Por
Saraiva Junior (*)
Fui à loja de rações para comprar o milho das galinhas do meu
quintal. Entabulava conversa com o proprietário do estabelecimento sobre o
calor, as queimadas, em geral criminosas, que ocorriam na região e o processo
de desertificação que avança na caatinga. Tudo isso é bobagem, meteu-se a dizer
um representante do agronegócio local que por acaso ali se encontrava, a poucos
metros, e até então por mim passara despercebido.
Não me fiz de rogado e disse-lhe que, junto aos enormes incêndios
florestais vinham as secas, as colheitas perdidas, as várias espécies de
animais ameaçadas em suas existências, além dos rios desaparecidos pelos quatro
cantos do planeta. O homem logo retrucou que bastava uma chuvinha dessas que
caiu no Rio Grande do Sul para reflorestar a terra. Argumentação no estilo
trumpista. E nada de atentar para as inundações como um dos efeitos reversos do
desmatamento.
Tentei despertar a memória em torno do fim da produção algodoeira
no Nordeste, que deu-se muito por conta dos incêndios na nossa caatinga, cujos
solos foram perdendo os principais nutrientes. Ele respondeu que o fim do ciclo
do algodão foi devido ao “bicudo”, introduzido pelos americanos com medo da
concorrência no comércio com os países europeus.
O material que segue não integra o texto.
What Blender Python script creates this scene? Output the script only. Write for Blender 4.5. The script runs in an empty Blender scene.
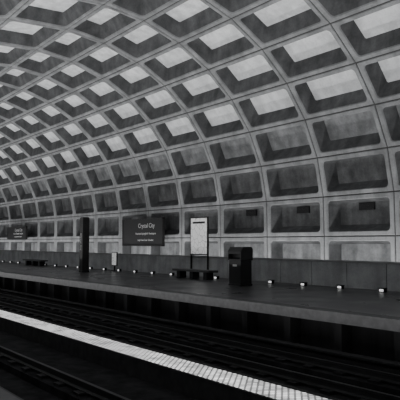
import bpy, math, random
from mathutils import Vector
random.seed(3)
S=3.5; EYE=1.69
YC,ZC,RY,RZ=2.962*S,0.366*S+EYE,2.587*S,2.301*S
RY2=3.86*S
A0,DA=-0.025,0.207
X0=-4.423*S
XMIN,XMAX=-22,3
C=bpy.context.collection

# ---------------------------------------------------------------- materials
def mat(name,base,rough=.8,noise=0.0,scale=2.0,spec=.3,metal=0.0,bump=0.0,stain=0.0,stretch=None):
    m=bpy.data.materials.new(name);m.use_nodes=True
    nt=m.node_tree;b=nt.nodes["Principled BSDF"]
    b.inputs["Roughness"].default_value=rough
    b.inputs["Metallic"].default_value=metal
    b.inputs["Specular IOR Level"].default_value=spec
    col=(base[0],base[1],base[2],1)
    b.inputs["Base Color"].default_value=col
    if noise>0:
        g=nt.nodes.new("ShaderNodeNewGeometry")
        mp=nt.nodes.new("ShaderNodeMapping")
        if stretch: mp.inputs["Scale"].default_value=stretch
        nt.links.new(g.outputs["Position"],mp.inputs[0])
        n=nt.nodes.new("ShaderNodeTexNoise");n.inputs["Scale"].default_value=scale
        n.inputs["Detail"].default_value=8;n.inputs["Roughness"].default_value=.6
        nt.links.new(mp.outputs[0],n.inputs["Vector"])
        r=nt.nodes.new("ShaderNodeValToRGB")
        r.color_ramp.elements[0].position=.33;r.color_ramp.elements[1].position=.68
        r.color_ramp.elements[0].color=tuple(c*(1-noise) for c in base)+(1,)
        r.color_ramp.elements[1].color=tuple(min(1,c*(1+noise)) for c in base)+(1,)
        nt.links.new(n.outputs["Fac"],r.inputs[0]);out=r.outputs[0]
        if stain>0:
            # water streaks (stretched down the wall) and fine pitting
            for sc,st,rng,amt in ((1.0,(2.6,2.6,.35),(.38,.62),stain),(14,(1,1,1),(.3,.6),stain*.4)):
                m2=nt.nodes.new("ShaderNodeMapping");m2.inputs["Scale"].default_value=st
                nt.links.new(g.outputs["Position"],m2.inputs[0])
                n2=nt.nodes.new("ShaderNodeTexNoise");n2.inputs["Scale"].default_value=sc;n2.inputs["Detail"].default_value=6
                nt.links.new(m2.outputs[0],n2.inputs["Vector"])
                mr=nt.nodes.new("ShaderNodeMapRange");mr.inputs[1].default_value=rng[0];mr.inputs[2].default_value=rng[1]
                mr.inputs[3].default_value=1-amt;mr.inputs[4].default_value=1.06
                nt.links.new(n2.outputs["Fac"],mr.inputs[0])
                mx=nt.nodes.new("ShaderNodeVectorMath");mx.operation='SCALE'
                nt.links.new(out,mx.inputs[0]);nt.links.new(mr.outputs[0],mx.inputs["Scale"]);out=mx.outputs[0]
        nt.links.new(out,b.inputs["Base Color"])
        if bump>0:
            bp=nt.nodes.new("ShaderNodeBump");bp.inputs["Strength"].default_value=bump;bp.inputs["Distance"].default_value=.03
            nt.links.new(n.outputs["Fac"],bp.inputs["Height"]);nt.links.new(bp.outputs[0],b.inputs["Normal"])
    return m
def emis(name,col,st):
    m=bpy.data.materials.new(name);m.use_nodes=True
    b=m.node_tree.nodes["Principled BSDF"]
    b.inputs["Base Color"].default_value=(*col,1)
    b.inputs["Emission Color"].default_value=(*col,1);b.inputs["Emission Strength"].default_value=st
    return m
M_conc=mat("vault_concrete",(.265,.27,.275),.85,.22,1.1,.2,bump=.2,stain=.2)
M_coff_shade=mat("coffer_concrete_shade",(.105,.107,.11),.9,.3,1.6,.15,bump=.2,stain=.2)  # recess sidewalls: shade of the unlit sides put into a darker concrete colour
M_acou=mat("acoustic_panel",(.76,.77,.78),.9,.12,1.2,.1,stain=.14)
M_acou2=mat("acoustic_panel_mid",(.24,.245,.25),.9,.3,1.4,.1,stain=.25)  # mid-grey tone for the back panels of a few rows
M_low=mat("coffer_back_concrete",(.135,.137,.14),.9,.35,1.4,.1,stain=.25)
M_groove=mat("joint_dark",(.06,.06,.06),.9)
M_para=mat("parapet_concrete",(.33,.335,.34),.8,.2,1.5,.2,stain=.15)
M_cap=mat("parapet_cap",(.25,.25,.255),.7,.15,2)
M_track=mat("trackbed_concrete",(.02,.02,.021),.95,.5,2.5,.05,bump=.5)
M_rail=mat("rail_steel",(.035,.035,.036),.55,.2,3,.25,metal=.4)
M_black=mat("black_enamel",(.012,.012,.013),.45,0,1,.3)
M_bronze=mat("dark_bronze",(.018,.0175,.0175),.45,.3,3,.3)
M_white=mat("white_lettering",(.5,.5,.5),.6)
M_stone=mat("bench_granite",(.05,.05,.052),.5,.3,8,.4)
M_gran=mat("edge_granite",(.07,.07,.073),.5,.25,6,.4)
M_curb=mat("curb_concrete",(.03,.03,.031),.85,.3,4,.1)
M_face=mat("platform_face",(.03,.03,.031),.85,.5,1.2,.1,stretch=(1,1,.3))
M_lamp=emis("edge_lamp_glass",(1,1,1),.9)
def tile_mat():
    m=mat("platform_tile",(.06,.06,.062),.38,0,1,.45)
    nt=m.node_tree;b=nt.nodes["Principled BSDF"]
    g=nt.nodes.new("ShaderNodeNewGeometry");v=nt.nodes.new("ShaderNodeTexBrick")
    v.inputs["Scale"].default_value=1;v.inputs["Brick Width"].default_value=.3;v.inputs["Row Height"].default_value=.3
    v.inputs["Mortar Size"].default_value=.012
    v.inputs["Color1"].default_value=(.038,.038,.04,1);v.inputs["Color2"].default_value=(.06,.06,.062,1);v.inputs["Mortar"].default_value=(.018,.018,.018,1)
    nt.links.new(g.outputs["Position"],v.inputs["Vector"]);nt.links.new(v.outputs["Color"],b.inputs["Base Color"])
    n=nt.nodes.new("ShaderNodeTexNoise");n.inputs["Scale"].default_value=.8;n.inputs["Detail"].default_value=5
    nt.links.new(g.outputs["Position"],n.inputs["Vector"])
    mr=nt.nodes.new("ShaderNodeMapRange");mr.inputs[3].default_value=.15;mr.inputs[4].default_value=.5
    nt.links.new(n.outputs["Fac"],mr.inputs[0]);nt.links.new(mr.outputs[0],b.inputs["Roughness"])
    return m
M_tile=tile_mat()
def grate_mat():
    m=bpy.data.materials.new("light_grating");m.use_nodes=True
    nt=m.node_tree;b=nt.nodes["Principled BSDF"];b.inputs["Base Color"].default_value=(.3,.3,.3,1)
    g=nt.nodes.new("ShaderNodeNewGeometry")
    mp=nt.nodes.new("ShaderNodeMapping");mp.inputs["Rotation"].default_value=(0,0,math.radians(45))
    nt.links.new(g.outputs["Position"],mp.inputs[0])
    br=nt.nodes.new("ShaderNodeTexBrick");br.offset=0
    br.inputs["Scale"].default_value=1;br.inputs["Brick Width"].default_value=.11;br.inputs["Row Height"].default_value=.11
    br.inputs["Mortar Size"].default_value=.02
    br.inputs["Color1"].default_value=(1,1,1,1);br.inputs["Color2"].default_value=(.45,.45,.45,1);br.inputs["Mortar"].default_value=(.1,.1,.1,1)
    nt.links.new(mp.outputs[0],br.inputs["Vector"])
    n=nt.nodes.new("ShaderNodeTexNoise");n.inputs["Scale"].default_value=2.6;n.inputs["Detail"].default_value=3
    nt.links.new(g.outputs["Position"],n.inputs["Vector"])
    mr=nt.nodes.new("ShaderNodeMapRange");mr.inputs[1].default_value=.3;mr.inputs[2].default_value=.7;mr.inputs[3].default_value=.7;mr.inputs[4].default_value=2.4
    nt.links.new(n.outputs["Fac"],mr.inputs[0])
    nt.links.new(br.outputs["Color"],b.inputs["Emission Color"]);nt.links.new(mr.outputs[0],b.inputs["Emission Strength"])
    return m
M_grate=grate_mat()

# ---------------------------------------------------------------- helpers
def mesh_obj(name,verts,faces,mats,midx=None,parent=None):
    me=bpy.data.meshes.new(name);me.from_pydata(verts,[],faces)
    for m in mats: me.materials.append(m)
    if midx: me.polygons.foreach_set("material_index",midx)
    me.update()
    o=bpy.data.objects.new(name,me);C.objects.link(o)
    if parent:o.parent=parent
    return o
class B:
    """accumulates boxes / prisms into one mesh"""
    def __init__(s): s.v=[];s.f=[];s.m=[]
    def box(s,x0,x1,y0,y1,z0,z1,mi=0):
        k=len(s.v)
        s.v+=[(x0,y0,z0),(x1,y0,z0),(x1,y1,z0),(x0,y1,z0),(x0,y0,z1),(x1,y0,z1),(x1,y1,z1),(x0,y1,z1)]
        for f in [(0,3,2,1),(4,5,6,7),(0,1,5,4),(1,2,6,5),(2,3,7,6),(3,0,4,7)]:
            s.f.append(tuple(k+i for i in f));s.m.append(mi)
    def prism_x(s,prof,x0,x1,mi=0):
        k=len(s.v);n=len(prof)
        for x in (x0,x1): s.v+=[(x,y,z) for y,z in prof]
        for i in range(n):
            j=(i+1)%n;s.f.append((k+i,k+j,k+n+j,k+n+i));s.m.append(mi)
        s.f.append(tuple(k+i for i in range(n))[::-1]);s.m.append(mi)
        s.f.append(tuple(k+n+i for i in range(n)));s.m.append(mi)
    def obj(s,name,mats,bevel=0,parent=None):
        o=mesh_obj(name,s.v,s.f,mats,s.m,parent)
        if bevel:
            b=o.modifiers.new("bevel",'BEVEL');b.width=bevel;b.segments=2;b.limit_method='ANGLE'
        return o
def empty(name,loc=(0,0,0)):
    e=bpy.data.objects.new(name,None);e.location=loc;e.empty_display_size=.3;C.objects.link(e);return e

# ---------------------------------------------------------------- vault
def prof(t):
    if t<0: return YC+RY,ZC+RZ*t,1,0
    if t>math.pi: return YC-RY2,ZC-RZ*(t-math.pi),-1,0
    ry=RY if t<=math.pi/2 else RY2
    y=YC+ry*math.cos(t);z=ZC+RZ*math.sin(t)
    ny,nz=RZ*math.cos(t),ry*math.sin(t);l=math.hypot(ny,nz)
    return y,z,ny/l,nz/l
def rrect(u0,u1,v0,v1,r,n=5):
    pts=[]
    for cx,cy,a in ((u1-r,v1-r,0),(u0+r,v1-r,90),(u0+r,v0+r,180),(u1-r,v0+r,270)):
        for i in range(n):
            t=math.radians(a+90*i/(n-1));pts.append((cx+r*math.cos(t),cy+r*math.sin(t)))
    return pts
V=[];F=[];MI=[]
rows=range(-1,19)
for c in range(-XMAX-4-3,-XMIN-3):
    xc=X0-c*S
    if xc>XMAX*S+.1+S or xc<XMIN*S: continue
    for r in rows:
        tc=A0+DA*(r-1)
        y1,z1,_,_=prof(tc-DA/2);y2,z2,_,_=prof(tc+DA/2)
        hv=math.hypot(y2-y1,z2-z1)/2;hu=S/2
        mu,mv=.20,.17
        lowm=.36 if r>=3 else .30
        rings=[(rrect(-hu,hu,-hv,hv,.0005),.03,2),
               (rrect(-hu+.022,hu-.022,-hv+.022,hv-.022,.001),.03,2),
               (rrect(-hu+.04,hu-.04,-hv+.04,hv-.04,.002),0,0),
               (rrect(-hu+mu,hu-mu,-hv+mv,hv-mv,.17),0,0),
               (rrect(-hu+mu+.03,hu-mu-.03,-hv+mv+.03,hv-mv-.03,.15),.05,0),
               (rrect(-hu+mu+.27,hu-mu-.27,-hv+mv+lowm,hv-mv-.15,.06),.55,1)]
        k=len(V);n=len(rings[0][0])
        for pts,d,_ in rings:
            for u,v in pts:
                y,z,ny,nz=prof(tc+v/hv*DA/2)
                V.append((xc+u,y+ny*d,z+nz*d))
        for i in range(len(rings)-1):
            for j in range(n):
                j2=(j+1)%n
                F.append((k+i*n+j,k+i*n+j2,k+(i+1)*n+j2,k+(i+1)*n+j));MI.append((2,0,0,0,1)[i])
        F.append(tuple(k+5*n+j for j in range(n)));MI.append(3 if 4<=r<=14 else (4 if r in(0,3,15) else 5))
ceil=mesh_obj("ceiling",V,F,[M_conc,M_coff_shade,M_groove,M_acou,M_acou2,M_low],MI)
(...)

A política do Bolsa Família
fez com que o povo trabalhador ficasse preguiçoso, acrescentou.
Quando lhe expliquei que estávamos prestes a viver grandes
catástrofes em razão do aquecimento global, com o derretimento das calotas
polares e a elevação do nível do mar, que bastava subir um ou dois metros para
inundar boa parte das principais cidades costeiras, com arrogância ele me
perguntou se eu estava conferindo diariamente a subida do nível do mar em
Fortaleza.
As pesquisas científicas apontam para os riscos da exploração
desenfreada dos recursos naturais, que são finitos. No entanto, o sistema
capitalista segue funcionando para o fim da jornada de vida no planeta, pois o
lucro é egoísta. A sede de lucro parece não dar brecha para a compreensão, por
isso o negacionismo impera. Se ainda há tempo de encontrar uma saída, essa será
pelas vias da educação voltada para o meio ambiente, junto às gerações mais
novas.
(*) Escritor e
ex-conselheiro do Conselho de Leitores de O Povo.
Fonte: Publicado In: O Povo, de 18/12/24. Opinião. p.20.